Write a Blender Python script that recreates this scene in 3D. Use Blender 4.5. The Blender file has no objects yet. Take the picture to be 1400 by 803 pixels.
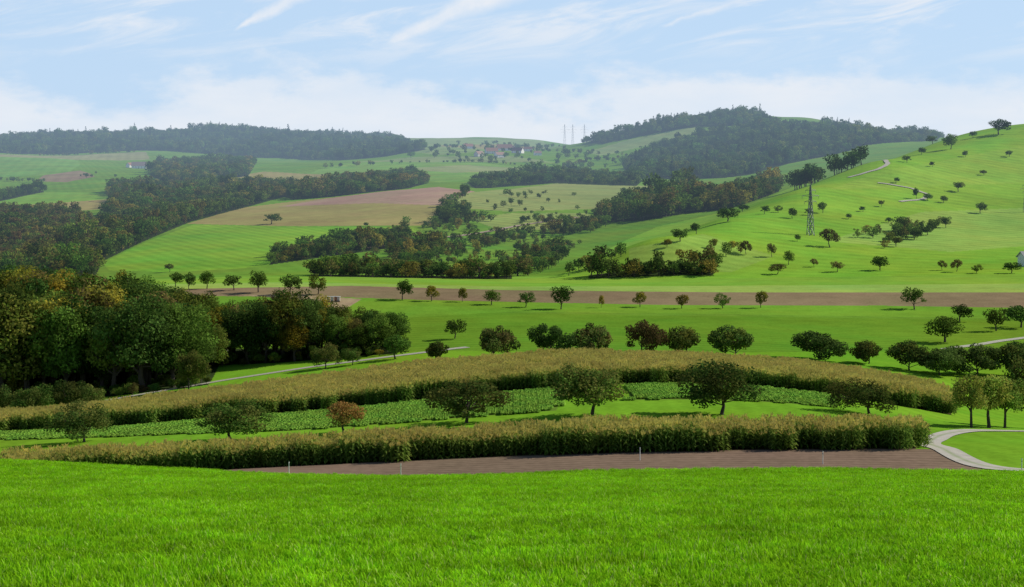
import bpy, math, random
import numpy as np
rng=np.random.default_rng(7); random.seed(7)
S=bpy.context.scene
F=1900.0; HZ=215.0
# ------------------------------------------------------------------ terrain survey
ROWS={
110:[(0,630),(200,641),(400,650),(600,652),(850,643),(1100,640),(1300,644),(1400,645)],
122:[(0,660),(100,655),(200,649),(330,641),(600,628),(850,617),(1100,614),(1250,613),(1400,615)],
134:[(0,652),(100,650),(200,645),(400,632),(600,620),(800,610),(1000,606),(1200,606),(1400,603)],
150:[(0,622),(100,614),(200,609),(400,600),(600,586),(800,572),(1000,570),(1200,577),(1300,585),(1400,590)],
185:[(0,592),(160,585),(300,572),(400,565),(500,556),(600,545),(700,535),(800,528),(900,524),(1000,526),(1100,535),(1200,550),(1300,570),(1400,583)],
250:[(0,572),(200,553),(400,533),(600,509),(800,498),(1000,503),(1200,524),(1300,540),(1400,550)],
300:[(0,548),(200,530),(400,511),(600,492),(800,485),(1000,488),(1200,498),(1400,512)],
400:[(0,475),(200,480),(400,470),(600,458),(800,455),(1000,457),(1200,465),(1400,465)],
600:[(0,425),(200,412),(400,407),(600,410),(900,417),(1200,418),(1400,421)],
680:[(0,405),(200,396),(400,392),(700,397),(1000,400),(1400,400)],
850:[(0,392),(200,386),(400,381),(600,384),(700,385),(800,384),(1000,381),(1400,375)],
1000:[(0,390),(200,382),(400,374),(600,375),(740,374),(800,362),(900,318),(1000,325),(1100,336),(1200,342),(1400,345)],
1150:[(0,378),(200,362),(400,352),(600,352),(750,356),(850,350),(900,335),(1000,290),(1100,295),(1200,305),(1400,315)],
1300:[(0,355),(200,336),(400,330),(600,332),(750,338),(900,322),(1000,297),(1100,252),(1200,262),(1300,272),(1400,280)],
1500:[(0,322),(200,313),(400,306),(600,300),(800,305),(900,292),(1000,285),(1100,258),(1200,213),(1300,222),(1400,232)],
1800:[(0,290),(200,288),(400,280),(600,262),(800,272),(1000,270),(1100,255),(1200,228),(1300,186),(1400,167)],
2200:[(0,270),(200,266),(400,258),(600,250),(800,254),(1000,252),(1200,232),(1300,198),(1400,180)],
2700:[(0,248),(200,243),(400,242),(600,233),(800,238),(1000,228),(1200,215),(1400,195)],
3300:[(0,224),(200,226),(400,225),(600,212),(800,215),(880,205),(1000,185),(1100,182),(1200,190),(1400,195)],
4000:[(0,210),(200,212),(400,211),(600,200),(740,205),(800,198),(850,180),(900,166),(950,156),(1000,152),(1040,155),(1060,165),(1100,160),(1150,170),(1200,178),(1300,190),(1400,195)],
4600:[(0,196),(200,192),(400,192),(500,196),(600,194),(700,196),(800,203),(1000,170),(1200,185),(1400,198)],
5200:[(0,186),(100,189),(150,185),(250,180),(400,181),(480,186),(560,187),(650,188),(740,196),(800,205),(1400,205)],
6500:[(0,205),(1400,206)],12000:[(0,212),(1400,212)],30000:[(0,214.3),(1400,214.3)]}
PX=np.arange(-600,2001,10.0)
kd=[];kt=[]
def plane_py(d): return HZ+F*(2.5/d+0.206)
for d in (12,20,35,60,85):
    kd.append(d); kt.append(np.full(PX.shape,plane_py(d)))
for d in sorted(ROWS):
    a=np.array(ROWS[d],float); v=np.interp(PX,a[:,0],a[:,1])
    s=3.2 if d<2500 else 2.0
    k=np.arange(-12,13); w=np.exp(-0.5*(k/s)**2); w/=w.sum()
    v=np.convolve(np.pad(v,12,mode='edge'),w,'valid')
    kd.append(d); kt.append(v)
kx=np.log(np.array(kd,float)); KT=np.array(kt)
def pchip(x,Y,xi):
    h=np.diff(x)[:,None]; dl=np.diff(Y,axis=0)/h
    m=np.zeros_like(Y); m[0]=dl[0]; m[-1]=dl[-1]
    w1=2*h[1:]+h[:-1]; w2=h[1:]+2*h[:-1]
    ok=(dl[:-1]*dl[1:])>0
    with np.errstate(divide='ignore',invalid='ignore'):
        mm=(w1+w2)/(w1/dl[:-1]+w2/dl[1:])
    m[1:-1]=np.where(ok,mm,0)
    i=np.clip(np.searchsorted(x,xi)-1,0,len(x)-2)
    hh=h[i]; t=((xi-x[i])/hh[:,0])[:,None]
    return (Y[i]*(2*t**3-3*t**2+1)+m[i]*hh*(t**3-2*t**2+t)+Y[i+1]*(-2*t**3+3*t**2)+m[i+1]*hh*(t**3-t**2))
LD=np.linspace(math.log(12),math.log(30000),2400)
GT=pchip(kx,KT,LD)
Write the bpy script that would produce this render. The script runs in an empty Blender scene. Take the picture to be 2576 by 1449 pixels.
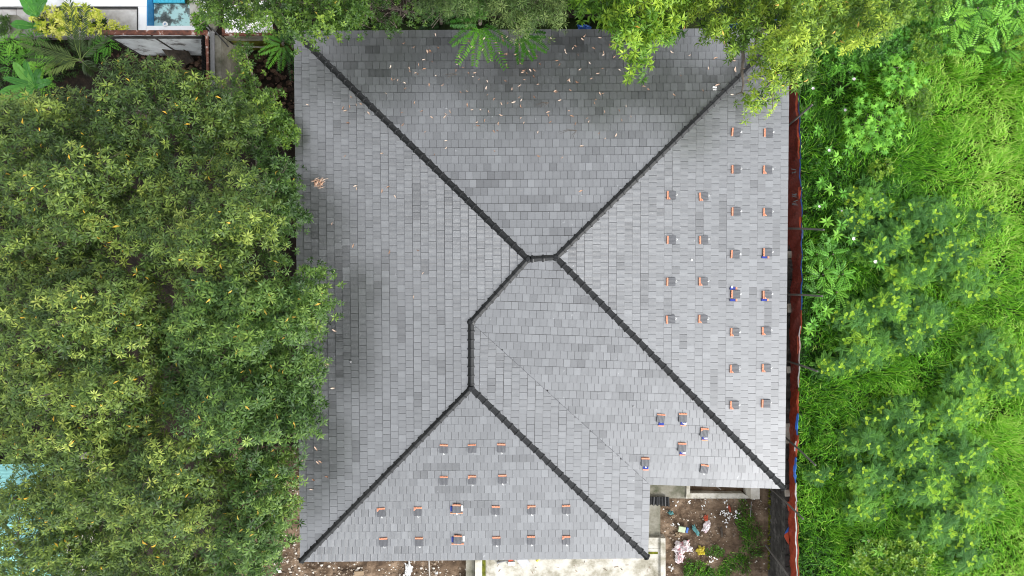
import bpy, math, random
import numpy as np
from mathutils import Vector, Matrix
random.seed(7)
rng = np.random.default_rng(11)
R = math.radians

# ------------------------------------------------------------------ camera, sky, sun, exposure
scene = bpy.context.scene
CAM_Z = 32.8
TILT = R(1.65)
FPX = 1717.0
cam_data = bpy.data.cameras.new("camera")
cam_data.lens = 24.0
cam_data.sensor_width = 36.0
cam_data.clip_end = 2000.0
cam = bpy.data.objects.new("camera", cam_data)
scene.collection.objects.link(cam)
cam.location = (0, 0, CAM_Z)
cam.rotation_euler = (-TILT, 0, 0)
scene.camera = cam

SUN_EL, SUN_AZ = R(36), R(128)          # azimuth clockwise from north (+Y): light from the south-east
world = bpy.data.worlds.new("World")
scene.world = world
world.use_nodes = True
wn, wl = world.node_tree.nodes, world.node_tree.links
wn.clear()
sky = wn.new("ShaderNodeTexSky"); sky.sky_type = 'NISHITA'; sky.sun_disc = False
sky.sun_elevation = SUN_EL; sky.sun_rotation = SUN_AZ
sky.air_density = 1.0; sky.dust_density = 1.0
hs = wn.new("ShaderNodeHueSaturation"); hs.inputs['Saturation'].default_value = 0.15
bg = wn.new("ShaderNodeBackground"); bg.inputs['Strength'].default_value = 0.15
wo = wn.new("ShaderNodeOutputWorld")
wl.new(sky.outputs[0], hs.inputs['Color']); wl.new(hs.outputs[0], bg.inputs['Color']); wl.new(bg.outputs[0], wo.inputs[0])

sd = bpy.data.lights.new("sun", 'SUN'); sd.energy = 1.0; sd.angle = R(16); sd.color = (1.0, 0.97, 0.93)
sun = bpy.data.objects.new("sun", sd); scene.collection.objects.link(sun)
sun_dir = Vector((math.sin(SUN_AZ) * math.cos(SUN_EL), math.cos(SUN_AZ) * math.cos(SUN_EL), math.sin(SUN_EL)))
sun.rotation_euler = sun_dir.to_track_quat('Z', 'Y').to_euler()
sun.location = (10, -12, 40)

vs = scene.view_settings
vs.view_transform = 'Standard'; vs.look = 'None'; vs.gamma = 1.0; vs.use_curve_mapping = False
vs.exposure = 1.75
scene.cycles.filter_width = 1.05

# ------------------------------------------------------------------ helpers
C = scene.collection
CT, ST = math.cos(-TILT), math.sin(-TILT)

def P(dx, dy, z=0.0):
    """ground plan point seen at (dx, dy) of the 2576 x 1449 plan photograph, at height z"""
    x = (dx - 1288.0) / FPX; y = -(dy - 724.5) / FPX; w = -1.0
    Y = y * CT - w * ST; Z = y * ST + w * CT
    s = (z - CAM_Z) / Z
    return Vector((x * s, Y * s, z))

def PN(pts, z):
    pts = np.asarray(pts, float); z = np.broadcast_to(np.asarray(z, float), (len(pts),))
    x = (pts[:, 0] - 1288.0) / FPX; y = -(pts[:, 1] - 724.5) / FPX
    Y = y * CT + ST; Z = y * ST - CT
    s = (z - CAM_Z) / Z
    return np.stack([x * s, Y * s, z], 1)

def tag(o, label=None, cat=None, group=None, kind=None):
    if label: o['label'] = label
    if cat: o['category'] = cat
    if group: o['group'] = group
    if kind: o['kind'] = kind
    return o

def empty(name, loc=(0, 0, 0), label=None, cat=None, group=None):
    o = bpy.data.objects.new(name, None); C.objects.link(o); o.location = loc
    o.empty_display_size = 0.3
    return tag(o, label, cat, group)

def link(name, me, parent=None, mat=None, kind=None):
    o = bpy.data.objects.new(name, me); C.objects.link(o)
    if parent is not None:
        o.parent = parent
        o.matrix_parent_inverse = Matrix.Translation(-Vector(parent.location)) if parent.rotation_euler.z == 0 else parent.matrix_basis.inverted()
    if mat is not None:
        me.materials.clear()
        for m in (mat if isinstance(mat, (list, tuple)) else [mat]): me.materials.append(m)
    if kind: o['kind'] = kind
    return o

def copy_tree(o, parent=None):
    c = o.copy(); C.objects.link(c)
    if parent is not None: c.parent = parent
    for ch in list(o.children): copy_tree(ch, c)
    return c

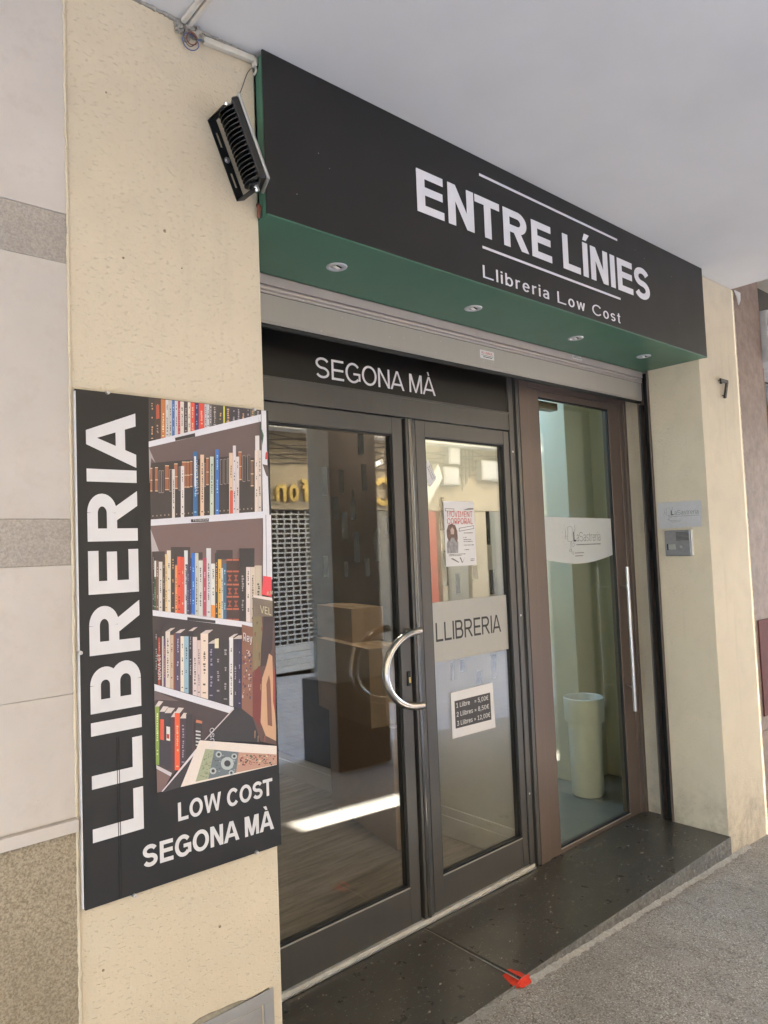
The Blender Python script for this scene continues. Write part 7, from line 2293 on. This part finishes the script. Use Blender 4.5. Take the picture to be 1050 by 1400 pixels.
========
Directions for this task:
Starting at the line containing "Write the bpy" and stopping after the line containing "bg.inputs['Color']); wl.new(bg.outputs[0], wo.inputs[0])", give the lines again exactly and leave out every image.

Exercise answer:
Write the bpy script that would produce this render. The script runs in an empty Blender scene. Take the picture to be 2576 by 1449 pixels.
import bpy, math, random
import numpy as np
from mathutils import Vector, Matrix
random.seed(7)
rng = np.random.default_rng(11)
R = math.radians

# ------------------------------------------------------------------ camera, sky, sun, exposure
scene = bpy.context.scene
CAM_Z = 32.8
TILT = R(1.65)
FPX = 1717.0
cam_data = bpy.data.cameras.new("camera")
cam_data.lens = 24.0
cam_data.sensor_width = 36.0
cam_data.clip_end = 2000.0
cam = bpy.data.objects.new("camera", cam_data)
scene.collection.objects.link(cam)
cam.location = (0, 0, CAM_Z)
cam.rotation_euler = (-TILT, 0, 0)
scene.camera = cam

SUN_EL, SUN_AZ = R(36), R(128)          # azimuth clockwise from north (+Y): light from the south-east
world = bpy.data.worlds.new("World")
scene.world = world
world.use_nodes = True
wn, wl = world.node_tree.nodes, world.node_tree.links
wn.clear()
sky = wn.new("ShaderNodeTexSky"); sky.sky_type = 'NISHITA'; sky.sun_disc = False
sky.sun_elevation = SUN_EL; sky.sun_rotation = SUN_AZ
sky.air_density = 1.0; sky.dust_density = 1.0
hs = wn.new("ShaderNodeHueSaturation"); hs.inputs['Saturation'].default_value = 0.15
bg = wn.new("ShaderNodeBackground"); bg.inputs['Strength'].default_value = 0.15
wo = wn.new("ShaderNodeOutputWorld")
wl.new(sky.outputs[0], hs.inputs['Color']); wl.new(hs.outputs[0], bg.inputs['Color']); wl.new(bg.outputs[0], wo.inputs[0])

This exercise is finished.